A segregação foi fácil de combater: era uma injustiça evidente. A discriminação sutil é mais difícil de ser contestada. Suas características são discretas, normalmente ocultas em outras coisas. Ela existe em valores informais e nas maneiras como as instituições distribuem oportunidades e recompensas. Está presente no vestibular brasileiro e em nossa versão dele, o SAT. E está entremeada em padrões de desigualdade econômica.

Modelo
Ademais, o Sul dos EUA criou o quadro de referência que permitiu que outros, em regiões diferentes dos Estados Unidos e das Américas, se construíssem como comparativamente moralmente superiores e não tomassem consciência e reconhecessem seus próprios padrões de discriminação. A marca da segregação foi tão forte que ela continua a definir o significado do racismo, meio século depois de ter terminado. Ela permitiu não apenas ao Brasil mas a Porto Rico e a Minnesota se construírem como democracias raciais.
O próprio conceito de democracia racial sempre dependeu de uma comparação com o Sul dos EUA para funcionar, de modo que não surpreende que sua ressonância no Brasil tenha perdido força com o fim da segregação nos Estados Unidos. Quando Barack Obama foi eleito, ele conquistou maiorias dos votos em todo o Norte dos EUA. Significativamente, também ganhou em Estados do Sul, como Carolina do Norte, Virgínia e Flórida.
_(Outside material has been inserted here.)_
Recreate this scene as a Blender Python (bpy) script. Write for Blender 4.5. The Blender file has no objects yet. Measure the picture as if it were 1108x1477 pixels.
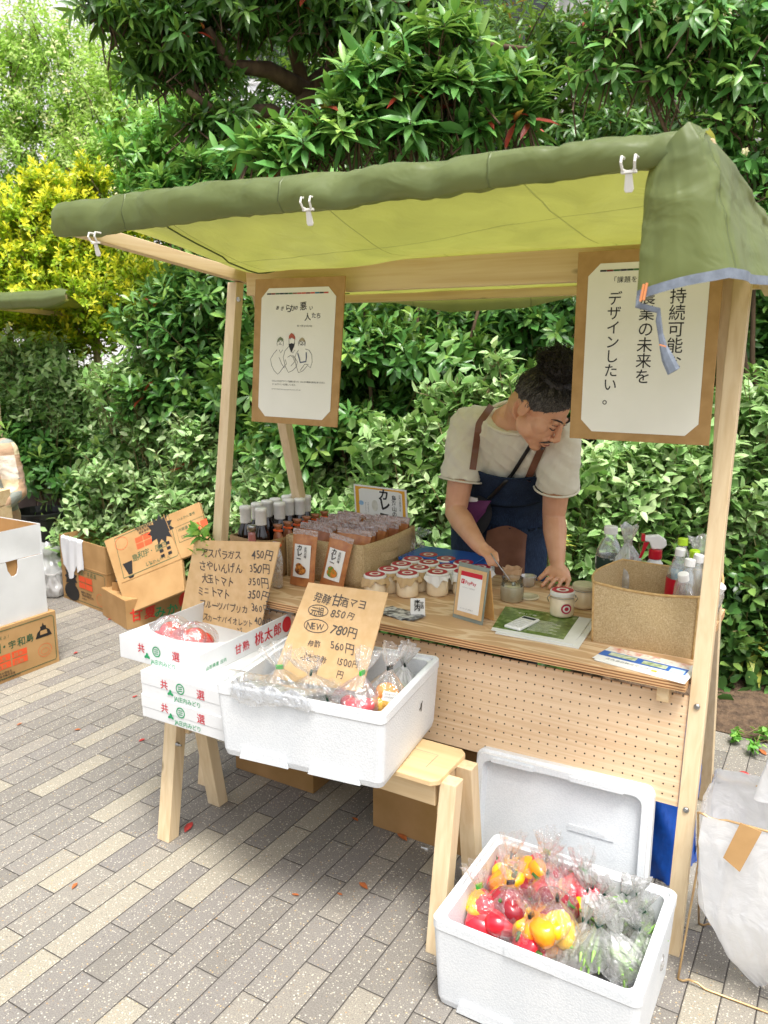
import bpy, math, random
import numpy as np
from mathutils import Vector, Matrix, Euler

# ------------------------------------------------------------------ camera, world, sun
SC = bpy.context.scene
COL = SC.collection
R = math.radians
PI = math.pi
CAM_H, PITCH, YAW, FPX = 1.5, 11.56, 30.4, 1152.0
cam = bpy.data.cameras.new('camera')
cam_o = bpy.data.objects.new('camera', cam); COL.objects.link(cam_o)
cam.sensor_fit = 'VERTICAL'; cam.sensor_height = 36.0
cam.lens = 36.0 * FPX / 1477.0
cam.clip_start = 0.05; cam.clip_end = 400
cam_o.location = (0, 0, CAM_H)
cam_o.rotation_euler = (R(90 - PITCH), 0, R(YAW))
SC.camera = cam_o
cam.dof.use_dof = True; cam.dof.focus_distance = 2.3; cam.dof.aperture_fstop = 6.5

world = bpy.data.worlds.new('World'); SC.world = world; world.use_nodes = True
SUN_EL, SUN_AZ = 70.0, 135.0          # compass style: 0 = +Y, clockwise
wn = world.node_tree; wn.nodes.clear()
sky = wn.nodes.new('ShaderNodeTexSky'); sky.sky_type = 'NISHITA'; sky.sun_disc = False
sky.sun_elevation = R(SUN_EL); sky.sun_rotation = R(SUN_AZ)
sky.dust_density = 6.0; sky.air_density = 1.0; sky.ozone_density = 1.0
hsv = wn.nodes.new('ShaderNodeHueSaturation'); hsv.inputs['Saturation'].default_value = 0.35; hsv.inputs['Value'].default_value = 1.25
bgn = wn.nodes.new('ShaderNodeBackground'); bgn.inputs['Strength'].default_value = 0.142
wo = wn.nodes.new('ShaderNodeOutputWorld')
wn.links.new(sky.outputs[0], hsv.inputs['Color']); wn.links.new(hsv.outputs[0], bgn.inputs[0]); wn.links.new(bgn.outputs[0], wo.inputs[0])

sun = bpy.data.lights.new('sun', 'SUN'); sun.energy = 2.3; sun.angle = R(17); sun.color = (1.0, 0.975, 0.935)
sun_o = bpy.data.objects.new('sun', sun); COL.objects.link(sun_o)
_d = Vector((math.sin(R(SUN_AZ)) * math.cos(R(SUN_EL)), math.cos(R(SUN_AZ)) * math.cos(R(SUN_EL)), math.sin(R(SUN_EL))))
sun_o.rotation_euler = (-_d).to_track_quat('-Z', 'Y').to_euler()
SC.view_settings.view_transform = 'Standard'; SC.view_settings.look = 'None'
SC.view_settings.exposure = 0.72; SC.view_settings.gamma = 1.0
SC.cycles.max_bounces = 8; SC.cycles.transparent_max_bounces = 80
SC.cycles.diffuse_bounces = 4; SC.cycles.glossy_bounces = 3; SC.cycles.transmission_bounces = 6
SC.cycles.use_denoising = True; SC.cycles.sample_clamp_indirect = 6.0
SC.cycles.caustics_reflective = False; SC.cycles.caustics_refractive = False

# measured points: a photograph pixel on a plane of the place (X along the stall front, Y away, Z up)
_cy, _sy = math.cos(R(YAW)), math.sin(R(YAW)); _cp, _sp = math.cos(R(PITCH)), math.sin(R(PITCH))
_RT = Vector((_cy, _sy, 0)); _FH = Vector((-_sy, _cy, 0))
_FW = _FH * _cp - Vector((0, 0, _sp)); _UP = _FH * _sp + Vector((0, 0, _cp))
def ray(x, y): return _FW + _RT * ((x - 554) / FPX) - _UP * ((y - 738.5) / FPX)
def onz(x, y, z): r = ray(x, y); return r * ((z - CAM_H) / r.z) + Vector((0, 0, CAM_H))
def ond(x, y, d): r = ray(x, y); return r * (d / r.y) + Vector((0, 0, CAM_H))
def ons(x, y, s): r = ray(x, y); return r * (s / r.x) + Vector((0, 0, CAM_H))
def at(x, y, f): r = ray(x, y); return r * (f / r.dot(_FH)) + Vector((0, 0, CAM_H))

# ------------------------------------------------------------------ helpers
def lin(h):
    if not isinstance(h, str): return tuple(h)
    h = h.lstrip('#'); o = []
    for i in (0, 2, 4):
        c = int(h[i:i + 2], 16) / 255
        o.append(c / 12.92 if c <= .04045 else ((c + .055) / 1.055) ** 2.4)
    return tuple(o)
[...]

Suas vitórias no Sul são um sinal de que, não obstante os legados da segregação, muitos sulistas brancos se dispõem a votar segundo o imperativo de suas carteiras, e não de sua raça.
Isso não muda a realidade da discriminação que perdura no Sul ou no resto dos EUA. Mas desloca o quadro de referência.
Ao longo de quase um século de segregação, e de meio século depois do término dela, os EUA e o Sul do país permaneceram como símbolos de racismo contra os quais, comparativamente, outros povos puderam construir sua superioridade moral.
Agora eleitores do Norte, do Sul, do Meio-Oeste e do Oeste dos Estados Unidos criaram um fato novo contra o qual se podem fazer contraposições. Ao lado do legado do supremacismo branco e da segregação racial, há também a capacidade de eleger um homem negro para presidente.
Isso certamente reposiciona os pontos de comparação.


JERRY DÁVILA , autor de "Diploma de Brancura -Política Social e Racial no Brasil" (ed. Unesp), entre outros, é professor associado de história da Universidade da Carolina do Norte em Charlotte.